A Drumlin Woodchuck

Robert Frost’s poem A Drumlin Woodchuck is very symmetrical in its style; the poem has 8 stanzas with 4 lines per stanza that are divvied into rhyming couplets. The rhythm scheme is tri-meter.

One thing has a shelving bank,
Another a rotting plank,
To give it cozier skies
And make up for its lack of size.

In the first stanza above Frost is describing this area though a woodchuck’s eyes as to where it has decided to make its home. From the title of the poem we know it’s a drumlin – oval-shaped hill formed of glacial drift. I find the first couplet in this stanza to contrast with the second. From the woodchucks point of view the wood that is scattered around ‘makes up for its lack of size’ and gives it ‘cozier skies.’ I also feel there is a connection to how Humans construct their homes.

My own strategic retreat
Is where two rocks almost meet,
And still more secure and snug,
A two-door burrow I dug.

In the second stanza we find the need for safety, security and comfort manifest in the way burrow is dug. A place where ‘two rocks almost meet’ and between those rocks ‘a two-door burrow’ is dug.

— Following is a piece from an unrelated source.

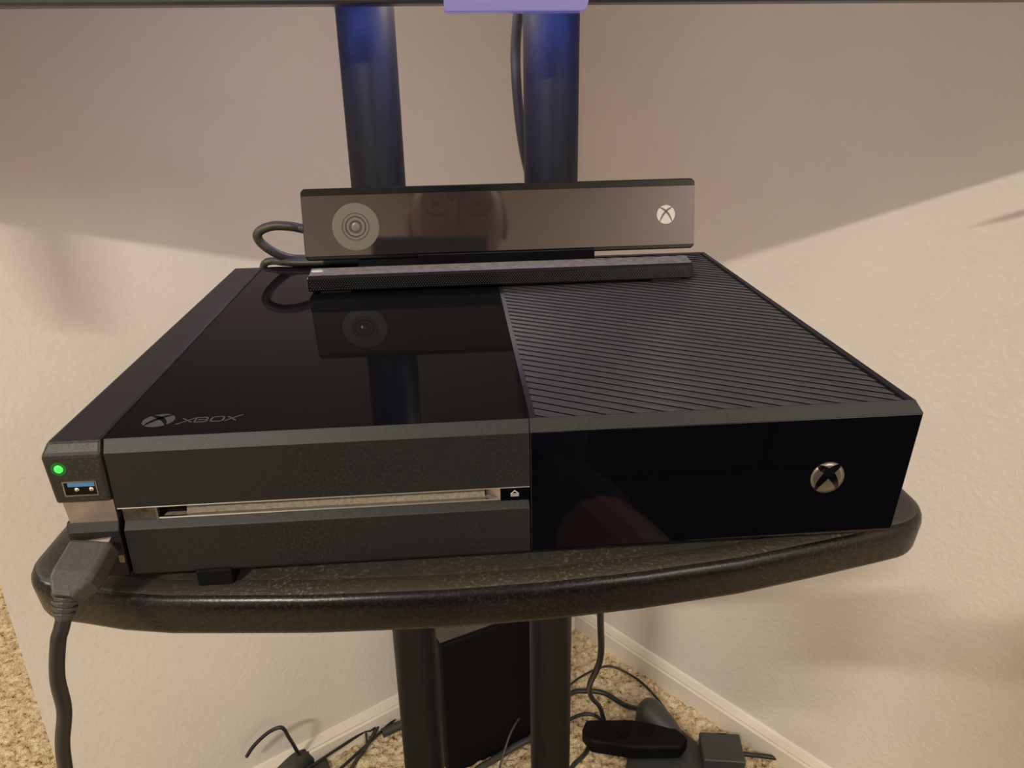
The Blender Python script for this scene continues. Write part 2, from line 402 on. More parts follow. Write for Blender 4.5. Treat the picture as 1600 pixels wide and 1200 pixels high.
# ---------------------------------------------------------------- game console
con = empty('game_console', (.1665, .137, -.005), 'wide black game console lying flat on the shelf, half gloss and half ribbed vent', 'game console')
H_, CZ, CY, W_, D_ = 57.8, 4.8, 2.8, 333.0, 273.0
tp = lambda z: 4.4*(53-z)/53 if z < 53 else 0          # sides lean inwards towards the bottom
xl = lambda p: tp(p[1]) + (2.6*(p[1]-53)/4.8 if p[1] > 53 else 0)
xr = lambda p: W_ - tp(p[1]) - (2.6*(p[1]-53)/4.8 if p[1] > 53 else 0)
# core
obj('chassis', PR([(6, 1), (266, 1), (266, 54), (6, 54)], 'x', lambda p: xl(p)+2.5, lambda p: xr(p)-2.5), M['dark'], con)
for (x0, x1, y0, y1) in ((47, 61, -1.0, 20), (268, 286, 12, 30), (46, 62, 240, 258), (270, 286, 240, 258)):
    obj('foot', B(x0, x1, y0, y1, -6.9, 1.4), M['dark'], con, bevel=.001)
S1, S2 = 22.2, 178.6                                    # seams along the width
# left module: upper block, chrome band, lower block
up = [(0, 33.2), (0, 53), (CY, H_), (D_, H_), (D_, 33.2)]
lm = obj('side_module', PR(up, 'x', xl, S1-.45), M['matte2'], con, bevel=.0012, label='dusty dark side module with green light and port')
obj('chrome_band', PR([(1.6, 24.0), (1.6, 33.4), (D_-4, 33.4), (D_-4, 24.0)], 'x', lambda p: xl(p)+1.5, S1-.7), M['smoke'], con)
lo = [(.5, 0), (0, 1.2), (0, 20.4), (1.7, 24.2), (D_, 24.2), (D_, 0)]
lower = obj('lower_side_panel', PR(lo, 'x', xl, S1-.45), M['matte'], con, bevel=.0005)
# led
bm = bmesh.new(); lathe(bm, [(1.55, -1), (1.55, .12), (1.1, .3), (0, .38)], (5.7, 0, 47.7), (0, -1, 0), 24); bm.transform(Matrix.Scale(MM, 4)); obj('status_light', bm, M['led'], lm, smooth=True)
bm = bmesh.new(); lathe(bm, [(2.7, -.3), (2.7, .05), (0, .06)], (5.7, 0, 47.7), (0, -1, 0), 24); bm.transform(Matrix.Scale(MM, 4)); obj('light_ring', bm, M['ledring'], lm)
# usb port (upper) : steel mouth, dark cavity, blue tongue, contacts
bm = bmesh.new()
for (a, b, c, d) in ((5.6, 17.8, 41.9, 42.4), (5.6, 17.8, 36.3, 36.8), (5.6, 6.1, 36.8, 41.9), (17.3, 17.8, 36.8, 41.9)): box(bm, a*MM, b*MM, -.18*MM, .6*MM, c*MM, d*MM)
port = obj('usb_port', bm, M['steel'], lm)
obj('port_cavity', B(6.1, 17.3, -.06, .02, 36.8, 41.9), M['dark'], lm)
obj('port_tongue', B(7.4, 17.0, -.16, .02, 40.2, 41.8), M['blue'], lm, label='blue plastic tongue')
for x in (10.2, 15.4):
    bm = bmesh.new(); lathe(bm, [(.95, -.1), (.95, .12), (0, .3)], (x, 0, 38.9), (0, -1, 0), 14); bm.transform(Matrix.Scale(MM, 4)); obj('contact', bm, M['gold'], lm, smooth=True)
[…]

With those in mind at my back
I can sit forth exposed to attack
As one who shrewdly pretends
That he and the world are friends.

The third stanza points out that this is not only about a woodchuck protecting itself, but perhaps more about how humans behave in exploiting the world. I also think Frost is pointing out that no one can be friends with the world, the tension set in the first couplet suggest the world and everything in it are in a violent struggle of wills.

All we who prefer to live
Have a little whistle we give,
And flash, at the least alarm
We dive down under the farm.

In the fourth stanza is a simple explication that those who like to live a long life will do so in caution. That when the first sign of alarm one should quickly hide undercover.


We allow some time for guile
And don’t come out for a while
Either to eat or drink,
We take occasion to think.

In the fifth stanza we have an explanation as to what one does while he is hiding form the dangers. One doesn’t come out right away nor do they eat or drink, just waiting and thinking. It reminds me of little children playing hide and seek.

And if after the hunt goes past
And the double-barreled blast
(Like war and pestilence
And the loss of common sense),

This is another stanza I find has a broader meaning that just a mere woodchuck thinking about survival. I believe Frost is pointing out that ‘the hunt’, ‘war’ and ‘pestilence’ and merely a loss of ‘common sense’. This mostly applies merely to humans, for war seems to be a human invention.

If I can with confidence say
That still for another day,
Or even another year,
I will be there for you, my dear,

In this stanza Frost seems to change the direction of the poem entirely with two simple words, ‘my dear’. He seems to be talking to his significant other in this stanza and in-fact it goes hand in hand with the last stanza.

It will be because, though small
As measured against All,
I have been so instinctively thorough
About my crevice and burrow.

In this stanza Frost says that he will be here for his ‘dear’ because he with great care built his home.